- Data block -
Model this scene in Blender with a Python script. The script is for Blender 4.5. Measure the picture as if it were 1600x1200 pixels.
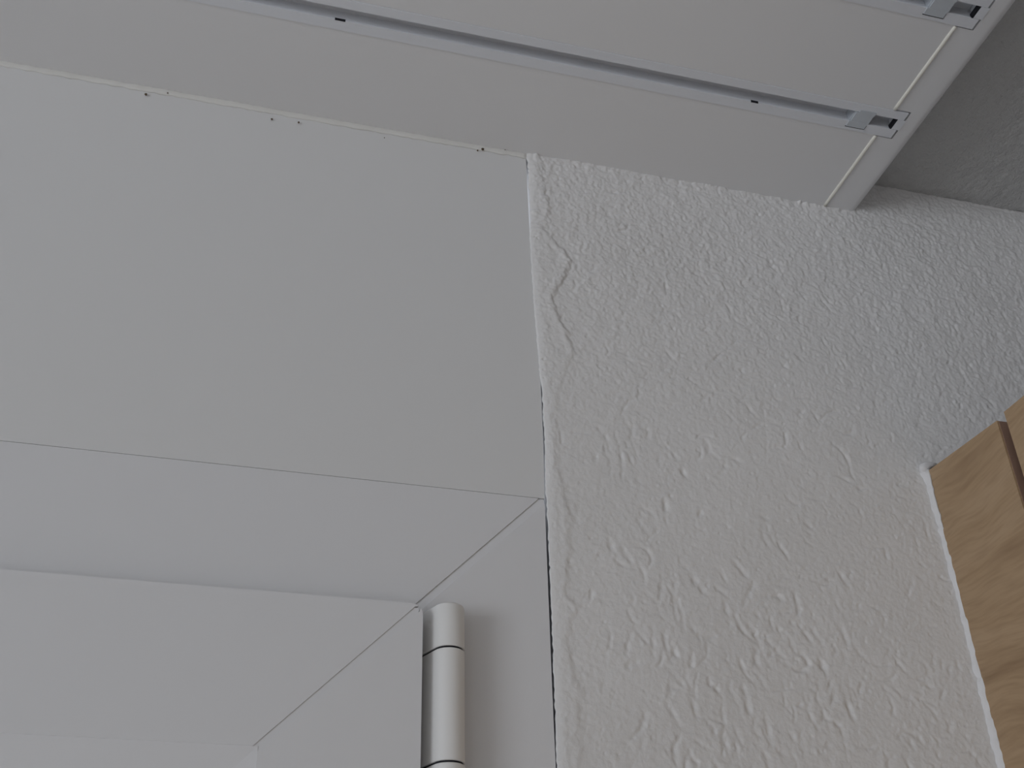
import bpy, bmesh, math, random
import numpy as np
from mathutils import Matrix, Vector

scene = bpy.context.scene
for o in list(bpy.data.objects):
    bpy.data.objects.remove(o)
C = scene.collection
random.seed(7)
rng = np.random.default_rng(11)

# ------------------------------------------------------------------ camera
cam_data = bpy.data.cameras.new('camera')
cam = bpy.data.objects.new('camera', cam_data)
C.objects.link(cam)
cam_data.sensor_width = 36.0
cam_data.lens = 40.5
cam_data.clip_start = 0.02
RIGHT = Vector((0.963403, -0.266709, -0.026867))
DOWN = Vector((0.125967, 0.538917, -0.832887))
FWD = Vector((0.236617, 0.799021, 0.552791))
cm = Matrix((RIGHT, -DOWN, -FWD)).transposed().to_4x4()
cm.translation = Vector((0.0, -0.6, 1.787))
cam.matrix_world = cm
scene.camera = cam

# ------------------------------------------------------------------ world, daylight, exposure
world = bpy.data.worlds.new('overcast_sky')
scene.world = world
world.use_nodes = True
bg = world.node_tree.nodes['Background']
bg.inputs['Color'].default_value = (0.83, 0.885, 1.0, 1)
bg.inputs['Strength'].default_value = 1.3


def area_light(name, loc, target, sx, sy, power, color):
    ld = bpy.data.lights.new(name, 'AREA')
    ld.shape = 'RECTANGLE'
    ld.size, ld.size_y = sx, sy
    ld.energy = power
    ld.color = color
    lo = bpy.data.objects.new(name, ld)
    C.objects.link(lo)
    lo.location = loc
    lo.rotation_euler = (Vector(target) - Vector(loc)).to_track_quat('-Z', 'Y').to_euler()
    return lo


# daylight entering by the window of the left wall
area_light('daylight_left_window', (-4.56, -3.30, 1.06), (0.0, -3.30, 1.06), 2.2, 1.76, 78.0, (0.885, 0.925, 1.0))

scene.view_settings.view_transform = 'Standard'
scene.view_settings.look = 'None'
scene.view_settings.gamma = 1.0
scene.view_settings.use_curve_mapping = False
scene.view_settings.exposure = -0.03


# ------------------------------------------------------------------ materials
def new_mat(name, color, rough=0.5, spec=0.5):
    m = bpy.data.materials.new(name)
    m.use_nodes = True
    p = m.node_tree.nodes['Principled BSDF']
    p.inputs['Base Color'].default_value = (*color, 1)
    p.inputs['Roughness'].default_value = rough
    p.inputs['Specular IOR Level'].default_value = spec
    return m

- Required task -
Reproduce the material above in full, exactly, with no images.

- Completed exercise -
Model this scene in Blender with a Python script. The script is for Blender 4.5. Measure the picture as if it were 1600x1200 pixels.
import bpy, bmesh, math, random
import numpy as np
from mathutils import Matrix, Vector

scene = bpy.context.scene
for o in list(bpy.data.objects):
    bpy.data.objects.remove(o)
C = scene.collection
random.seed(7)
rng = np.random.default_rng(11)

# ------------------------------------------------------------------ camera
cam_data = bpy.data.cameras.new('camera')
cam = bpy.data.objects.new('camera', cam_data)
C.objects.link(cam)
cam_data.sensor_width = 36.0
cam_data.lens = 40.5
cam_data.clip_start = 0.02
RIGHT = Vector((0.963403, -0.266709, -0.026867))
DOWN = Vector((0.125967, 0.538917, -0.832887))
FWD = Vector((0.236617, 0.799021, 0.552791))
cm = Matrix((RIGHT, -DOWN, -FWD)).transposed().to_4x4()
cm.translation = Vector((0.0, -0.6, 1.787))
cam.matrix_world = cm
scene.camera = cam

# ------------------------------------------------------------------ world, daylight, exposure
world = bpy.data.worlds.new('overcast_sky')
scene.world = world
world.use_nodes = True
bg = world.node_tree.nodes['Background']
bg.inputs['Color'].default_value = (0.83, 0.885, 1.0, 1)
bg.inputs['Strength'].default_value = 1.3


def area_light(name, loc, target, sx, sy, power, color):
    ld = bpy.data.lights.new(name, 'AREA')
    ld.shape = 'RECTANGLE'
    ld.size, ld.size_y = sx, sy
    ld.energy = power
    ld.color = color
    lo = bpy.data.objects.new(name, ld)
    C.objects.link(lo)
    lo.location = loc
    lo.rotation_euler = (Vector(target) - Vector(loc)).to_track_quat('-Z', 'Y').to_euler()
    return lo


# daylight entering by the window of the left wall
area_light('daylight_left_window', (-4.56, -3.30, 1.06), (0.0, -3.30, 1.06), 2.2, 1.76, 78.0, (0.885, 0.925, 1.0))

scene.view_settings.view_transform = 'Standard'
scene.view_settings.look = 'None'
scene.view_settings.gamma = 1.0
scene.view_settings.use_curve_mapping = False
scene.view_settings.exposure = -0.03


# ------------------------------------------------------------------ materials
def new_mat(name, color, rough=0.5, spec=0.5):
    m = bpy.data.materials.new(name)
    m.use_nodes = True
    p = m.node_tree.nodes['Principled BSDF']
    p.inputs['Base Color'].default_value = (*color, 1)
    p.inputs['Roughness'].default_value = rough
    p.inputs['Specular IOR Level'].default_value = spec
    return m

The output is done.